## TO DO:
Each record below should be output verbatim, without pictures.

## DATA ROWS:
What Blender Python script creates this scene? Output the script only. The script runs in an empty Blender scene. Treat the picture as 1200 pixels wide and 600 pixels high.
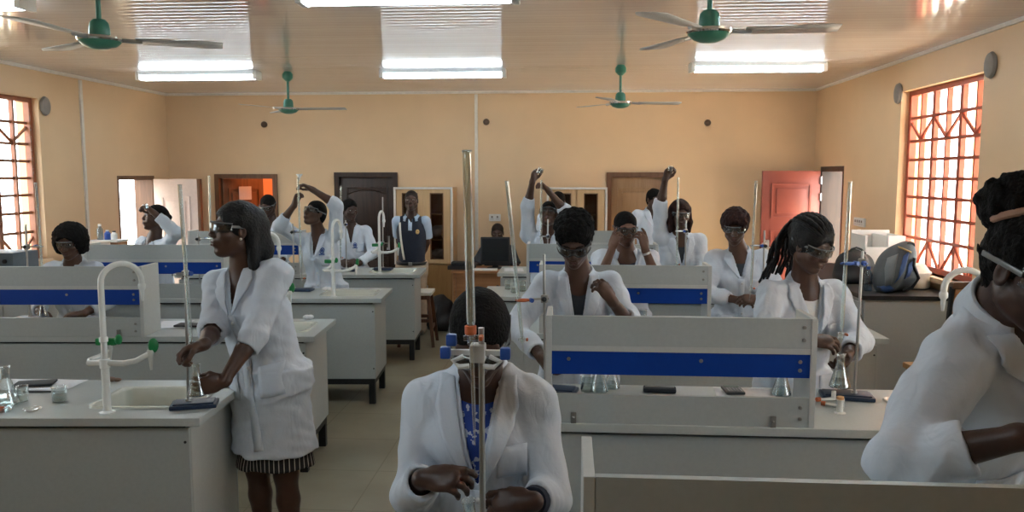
import bpy, bmesh, math, random
import numpy as np
from mathutils import Vector, Matrix
from mathutils.bvhtree import BVHTree

# ------------------------------------------------------------------ camera, world, sun, exposure
S = bpy.context.scene
COL = S.collection
CAM_H, FOC, YAW, PITCH = 1.87, 930.0, math.radians(4.1), math.radians(5.83)
cam_data = bpy.data.cameras.new('camera')
cam_data.sensor_width = 36.0
cam_data.lens = 36.0 * FOC / 1200.0
cam_data.clip_start = 0.05
cam = bpy.data.objects.new('camera', cam_data)
cam.location = (0, 0, CAM_H)
cam.rotation_euler = (math.pi / 2 - PITCH, 0, YAW)
COL.objects.link(cam)
S.camera = cam

S.view_settings.view_transform = 'Standard'
S.view_settings.look = 'None'
S.view_settings.gamma = 1.0
S.view_settings.use_curve_mapping = False
S.view_settings.exposure = 0.9

SKY_STRENGTH = 5.2
SUN_STRENGTH = 30.0
TUBE_STRENGTH = 14.0
world = bpy.data.worlds.new('sky')
S.world = world
world.use_nodes = True
wn = world.node_tree
wn.nodes['Background'].inputs[0].default_value = (0.86, 0.94, 1.0, 1)
wn.nodes['Background'].inputs[1].default_value = SKY_STRENGTH
sun_data = bpy.data.lights.new('sun', 'SUN')
sun_data.energy = SUN_STRENGTH
sun_data.angle = math.radians(1.0)
sun_data.color = (1.0, 0.90, 0.76)
sun = bpy.data.objects.new('sun', sun_data)
sun.rotation_euler = (math.radians(-3), math.radians(50), 0)
COL.objects.link(sun)
S.cycles.max_bounces = 10
S.cycles.diffuse_bounces = 6
S.cycles.transparent_max_bounces = 24
S.cycles.caustics_reflective = False
S.cycles.caustics_refractive = False
S.cycles.sample_clamp_indirect = 40.0


def at(px, py, Y):
    """the point of the room at depth Y that the 1200x600 photograph shows at (px, py)"""
    ca, sa, cp, sp = math.cos(YAW), math.sin(YAW), math.cos(PITCH), math.sin(PITCH)
    a, b = (px - 600) / FOC, (300 - py) / FOC
    d = Vector((-sa * cp, ca * cp, -sp)) + a * Vector((ca, sa, 0)) + b * Vector((-sa * sp, ca * sp, cp))
    d *= Y / d.y
    return Vector((d.x, d.y, CAM_H + d.z))


def atz(px, py, Z):
    p = at(px, py, 1.0)
    d = p - Vector((0, 0, CAM_H))
    t = (Z - CAM_H) / d.z
    return Vector((d.x * t, d.y * t, Z))


# ------------------------------------------------------------------ materials
MATS = {}


def nodes_of(name):
    m = bpy.data.materials.new(name)
    m.use_nodes = True
    nt = m.node_tree
    return m, nt, nt.nodes['Principled BSDF']


def mat(name, col, rough=0.5, metal=0.0, var=0.06, nscale=30.0, bump=0.0, bscale=80.0, spec=0.5, coat=0.0):
    if name in MATS:
        return MATS[name]
    m, nt, b = nodes_of(name)
    b.inputs['Roughness'].default_value = rough
    b.inputs['Metallic'].default_value = metal
    b.inputs['Specular IOR Level'].default_value = spec
    b.inputs['Coat Weight'].default_value = coat
    tc = nt.nodes.new('ShaderNodeTexCoord')
    n = nt.nodes.new('ShaderNodeTexNoise')
    n.inputs['Scale'].default_value = nscale
    n.inputs['Detail'].default_value = 4
    nt.links.new(tc.outputs['Object'], n.inputs['Vector'])
    r = nt.nodes.new('ShaderNodeValToRGB')
    lo = [max(0, c * (1 - var)) for c in col]
    hi = [min(1, c * (1 + var)) for c in col]
    r.color_ramp.elements[0].color = (*lo, 1)
    r.color_ramp.elements[1].color = (*hi, 1)
    r.color_ramp.elements[0].position = 0.3
    r.color_ramp.elements[1].position = 0.7
    nt.links.new(n.outputs['Fac'], r.inputs['Fac'])
    nt.links.new(r.outputs['Color'], b.inputs['Base Color'])
    if bump:
        n2 = nt.nodes.new('ShaderNodeTexNoise')
        n2.inputs['Scale'].default_value = bscale
        n2.inputs['Detail'].default_value = 3
        nt.links.new(tc.outputs['Object'], n2.inputs['Vector'])
        bp = nt.nodes.new('ShaderNodeBump')
        bp.inputs['Strength'].default_value = bump
        bp.inputs['Distance'].default_value = 0.01
        nt.links.new(n2.outputs['Fac'], bp.inputs['Height'])
        nt.links.new(bp.outputs['Normal'], b.inputs['Normal'])
    MATS[name] = m
    return m


def glass(name, tint=(0.93, 0.97, 0.97), gloss=0.9, rough=0.03, extra=0.04, power=3.5):
    if name in MATS:
        return MATS[name]
    m, nt, b = nodes_of(name)
    nt.nodes.remove(b)
    out = nt.nodes['Material Output']
    tr = nt.nodes.new('ShaderNodeBsdfTransparent')
    tr.inputs['Color'].default_value = (*tint, 1)
    gl = nt.nodes.new('ShaderNodeBsdfGlossy')
    gl.inputs['Roughness'].default_value = rough
    gl.inputs['Color'].default_value = (gloss, gloss, gloss, 1)
    lw = nt.nodes.new('ShaderNodeLayerWeight')
    lw.inputs['Blend'].default_value = 0.5
    pw = nt.nodes.new('ShaderNodeMath')
    pw.operation = 'POWER'
    pw.inputs[1].default_value = power
    nt.links.new(lw.outputs['Facing'], pw.inputs[0])
    ad = nt.nodes.new('ShaderNodeMath')
    ad.operation = 'MULTIPLY_ADD'
    ad.use_clamp = True
    ad.inputs[1].default_value = 0.75
    ad.inputs[2].default_value = extra
    nt.links.new(pw.outputs[0], ad.inputs[0])
    mx = nt.nodes.new('ShaderNodeMixShader')
    nt.links.new(ad.outputs[0], mx.inputs[0])
    nt.links.new(tr.outputs[0], mx.inputs[1])
    nt.links.new(gl.outputs[0], mx.inputs[2])
    nt.links.new(mx.outputs[0], out.inputs['Surface'])
    MATS[name] = m
    return m


def emis(name, col, strength):
    m, nt, b = nodes_of(name)
    b.inputs['Base Color'].default_value = (*col, 1)
    b.inputs['Emission Color'].default_value = (*col, 1)
    b.inputs['Emission Strength'].default_value = strength
    MATS[name] = m
    return m


def wood(name, c1, c2, rough=0.45, scale=3.0, axis=2):
    if name in MATS:
        return MATS[name]
    m, nt, b = nodes_of(name)
    b.inputs['Roughness'].default_value = rough
    tc = nt.nodes.new('ShaderNodeTexCoord')
    mp = nt.nodes.new('ShaderNodeMapping')
    sc = [scale * 6] * 3
    sc[axis] = scale * 0.5
    mp.inputs['Scale'].default_value = sc
    nt.links.new(tc.outputs['Object'], mp.inputs['Vector'])
    n = nt.nodes.new('ShaderNodeTexNoise')
    n.inputs['Scale'].default_value = 2.0
    n.inputs['Detail'].default_value = 6
    n.inputs['Distortion'].default_value = 0.6
    nt.links.new(mp.outputs['Vector'], n.inputs['Vector'])
    r = nt.nodes.new('ShaderNodeValToRGB')
    r.color_ramp.elements[0].color = (*c1, 1)
    r.color_ramp.elements[1].color = (*c2, 1)
    r.color_ramp.elements[0].position = 0.3
    r.color_ramp.elements[1].position = 0.72
    nt.links.new(n.outputs['Fac'], r.inputs['Fac'])
    nt.links.new(r.outputs['Color'], b.inputs['Base Color'])
    MATS[name] = m
    return m


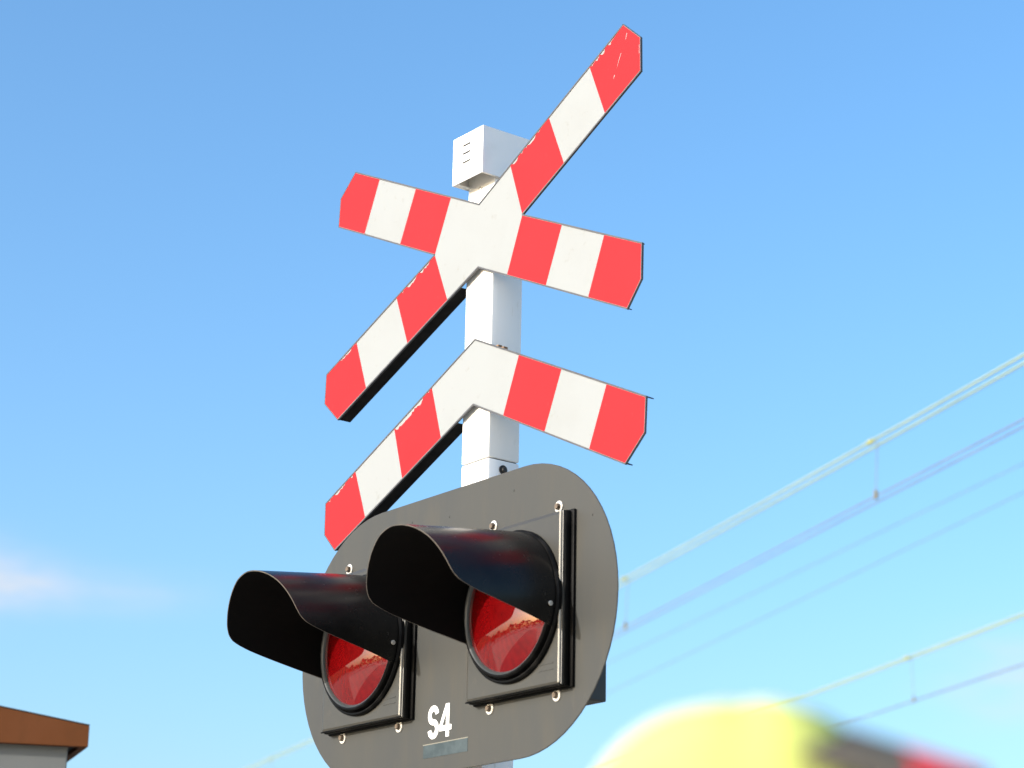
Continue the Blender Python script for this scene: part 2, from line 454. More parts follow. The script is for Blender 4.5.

## TASK SOLUTION:
What Blender Python script creates this scene? Output the script only. The script runs in an empty Blender scene. Treat the picture as 1200 pixels wide and 600 pixels high.
import bpy, bmesh, math, random
import numpy as np
from mathutils import Vector, Matrix
from mathutils.bvhtree import BVHTree

# ------------------------------------------------------------------ camera, world, sun, exposure
S = bpy.context.scene
COL = S.collection
CAM_H, FOC, YAW, PITCH = 1.87, 930.0, math.radians(4.1), math.radians(5.83)
cam_data = bpy.data.cameras.new('camera')
cam_data.sensor_width = 36.0
cam_data.lens = 36.0 * FOC / 1200.0
cam_data.clip_start = 0.05
cam = bpy.data.objects.new('camera', cam_data)
cam.location = (0, 0, CAM_H)
cam.rotation_euler = (math.pi / 2 - PITCH, 0, YAW)
COL.objects.link(cam)
S.camera = cam

S.view_settings.view_transform = 'Standard'
S.view_settings.look = 'None'
S.view_settings.gamma = 1.0
S.view_settings.use_curve_mapping = False
S.view_settings.exposure = 0.9

SKY_STRENGTH = 5.2
SUN_STRENGTH = 30.0
TUBE_STRENGTH = 14.0
world = bpy.data.worlds.new('sky')
S.world = world
world.use_nodes = True
wn = world.node_tree
wn.nodes['Background'].inputs[0].default_value = (0.86, 0.94, 1.0, 1)
wn.nodes['Background'].inputs[1].default_value = SKY_STRENGTH
sun_data = bpy.data.lights.new('sun', 'SUN')
sun_data.energy = SUN_STRENGTH
sun_data.angle = math.radians(1.0)
sun_data.color = (1.0, 0.90, 0.76)
sun = bpy.data.objects.new('sun', sun_data)
sun.rotation_euler = (math.radians(-3), math.radians(50), 0)
COL.objects.link(sun)
S.cycles.max_bounces = 10
S.cycles.diffuse_bounces = 6
S.cycles.transparent_max_bounces = 24
S.cycles.caustics_reflective = False
S.cycles.caustics_refractive = False
S.cycles.sample_clamp_indirect = 40.0


def at(px, py, Y):
    """the point of the room at depth Y that the 1200x600 photograph shows at (px, py)"""
    ca, sa, cp, sp = math.cos(YAW), math.sin(YAW), math.cos(PITCH), math.sin(PITCH)
    a, b = (px - 600) / FOC, (300 - py) / FOC
    d = Vector((-sa * cp, ca * cp, -sp)) + a * Vector((ca, sa, 0)) + b * Vector((-sa * sp, ca * sp, cp))
    d *= Y / d.y
    return Vector((d.x, d.y, CAM_H + d.z))


def atz(px, py, Z):
    p = at(px, py, 1.0)
    d = p - Vector((0, 0, CAM_H))
    t = (Z - CAM_H) / d.z
    return Vector((d.x * t, d.y * t, Z))


# ------------------------------------------------------------------ materials
MATS = {}


def nodes_of(name):
    m = bpy.data.materials.new(name)
    m.use_nodes = True
    nt = m.node_tree
    return m, nt, nt.nodes['Principled BSDF']


def mat(name, col, rough=0.5, metal=0.0, var=0.06, nscale=30.0, bump=0.0, bscale=80.0, spec=0.5, coat=0.0):
    if name in MATS:
        return MATS[name]
    m, nt, b = nodes_of(name)
    b.inputs['Roughness'].default_value = rough
    b.inputs['Metallic'].default_value = metal
    b.inputs['Specular IOR Level'].default_value = spec
    b.inputs['Coat Weight'].default_value = coat
    tc = nt.nodes.new('ShaderNodeTexCoord')
    n = nt.nodes.new('ShaderNodeTexNoise')
    n.inputs['Scale'].default_value = nscale
    n.inputs['Detail'].default_value = 4
    nt.links.new(tc.outputs['Object'], n.inputs['Vector'])
    r = nt.nodes.new('ShaderNodeValToRGB')
    lo = [max(0, c * (1 - var)) for c in col]
    hi = [min(1, c * (1 + var)) for c in col]
    r.color_ramp.elements[0].color = (*lo, 1)
    r.color_ramp.elements[1].color = (*hi, 1)
    r.color_ramp.elements[0].position = 0.3
    r.color_ramp.elements[1].position = 0.7
    nt.links.new(n.outputs['Fac'], r.inputs['Fac'])
    nt.links.new(r.outputs['Color'], b.inputs['Base Color'])
    if bump:
        n2 = nt.nodes.new('ShaderNodeTexNoise')
        n2.inputs['Scale'].default_value = bscale
        n2.inputs['Detail'].default_value = 3
        nt.links.new(tc.outputs['Object'], n2.inputs['Vector'])
        bp = nt.nodes.new('ShaderNodeBump')
        bp.inputs['Strength'].default_value = bump
        bp.inputs['Distance'].default_value = 0.01
        nt.links.new(n2.outputs['Fac'], bp.inputs['Height'])
        nt.links.new(bp.outputs['Normal'], b.inputs['Normal'])
    MATS[name] = m
    return m


def glass(name, tint=(0.93, 0.97, 0.97), gloss=0.9, rough=0.03, extra=0.04, power=3.5):
    if name in MATS:
        return MATS[name]
    m, nt, b = nodes_of(name)
    nt.nodes.remove(b)
    out = nt.nodes['Material Output']
    tr = nt.nodes.new('ShaderNodeBsdfTransparent')
    tr.inputs['Color'].default_value = (*tint, 1)
    gl = nt.nodes.new('ShaderNodeBsdfGlossy')
    gl.inputs['Roughness'].default_value = rough
    gl.inputs['Color'].default_value = (gloss, gloss, gloss, 1)
    lw = nt.nodes.new('ShaderNodeLayerWeight')
    lw.inputs['Blend'].default_value = 0.5
    pw = nt.nodes.new('ShaderNodeMath')
    pw.operation = 'POWER'
    pw.inputs[1].default_value = power
    nt.links.new(lw.outputs['Facing'], pw.inputs[0])
    ad = nt.nodes.new('ShaderNodeMath')
    ad.operation = 'MULTIPLY_ADD'
    ad.use_clamp = True
    ad.inputs[1].default_value = 0.75
    ad.inputs[2].default_value = extra
    nt.links.new(pw.outputs[0], ad.inputs[0])
    mx = nt.nodes.new('ShaderNodeMixShader')
    nt.links.new(ad.outputs[0], mx.inputs[0])
    nt.links.new(tr.outputs[0], mx.inputs[1])
    nt.links.new(gl.outputs[0], mx.inputs[2])
    nt.links.new(mx.outputs[0], out.inputs['Surface'])
    MATS[name] = m
    return m


def emis(name, col, strength):
    m, nt, b = nodes_of(name)
    b.inputs['Base Color'].default_value = (*col, 1)
    b.inputs['Emission Color'].default_value = (*col, 1)
    b.inputs['Emission Strength'].default_value = strength
    MATS[name] = m
    return m


def wood(name, c1, c2, rough=0.45, scale=3.0, axis=2):
    if name in MATS:
        return MATS[name]
    m, nt, b = nodes_of(name)
    b.inputs['Roughness'].default_value = rough
    tc = nt.nodes.new('ShaderNodeTexCoord')
    mp = nt.nodes.new('ShaderNodeMapping')
    sc = [scale * 6] * 3
    sc[axis] = scale * 0.5
    mp.inputs['Scale'].default_value = sc
    nt.links.new(tc.outputs['Object'], mp.inputs['Vector'])
    n = nt.nodes.new('ShaderNodeTexNoise')
    n.inputs['Scale'].default_value = 2.0
    n.inputs['Detail'].default_value = 6
    n.inputs['Distortion'].default_value = 0.6
    nt.links.new(mp.outputs['Vector'], n.inputs['Vector'])
    r = nt.nodes.new('ShaderNodeValToRGB')
    r.color_ramp.elements[0].color = (*c1, 1)
    r.color_ramp.elements[1].color = (*c2, 1)
    r.color_ramp.elements[0].position = 0.3
    r.color_ramp.elements[1].position = 0.72
    nt.links.new(n.outputs['Fac'], r.inputs['Fac'])
    nt.links.new(r.outputs['Color'], b.inputs['Base Color'])
    MATS[name] = m
    return m


Continue the Blender Python script for this scene: part 2, from line 454. More parts follow. The script is for Blender 4.5.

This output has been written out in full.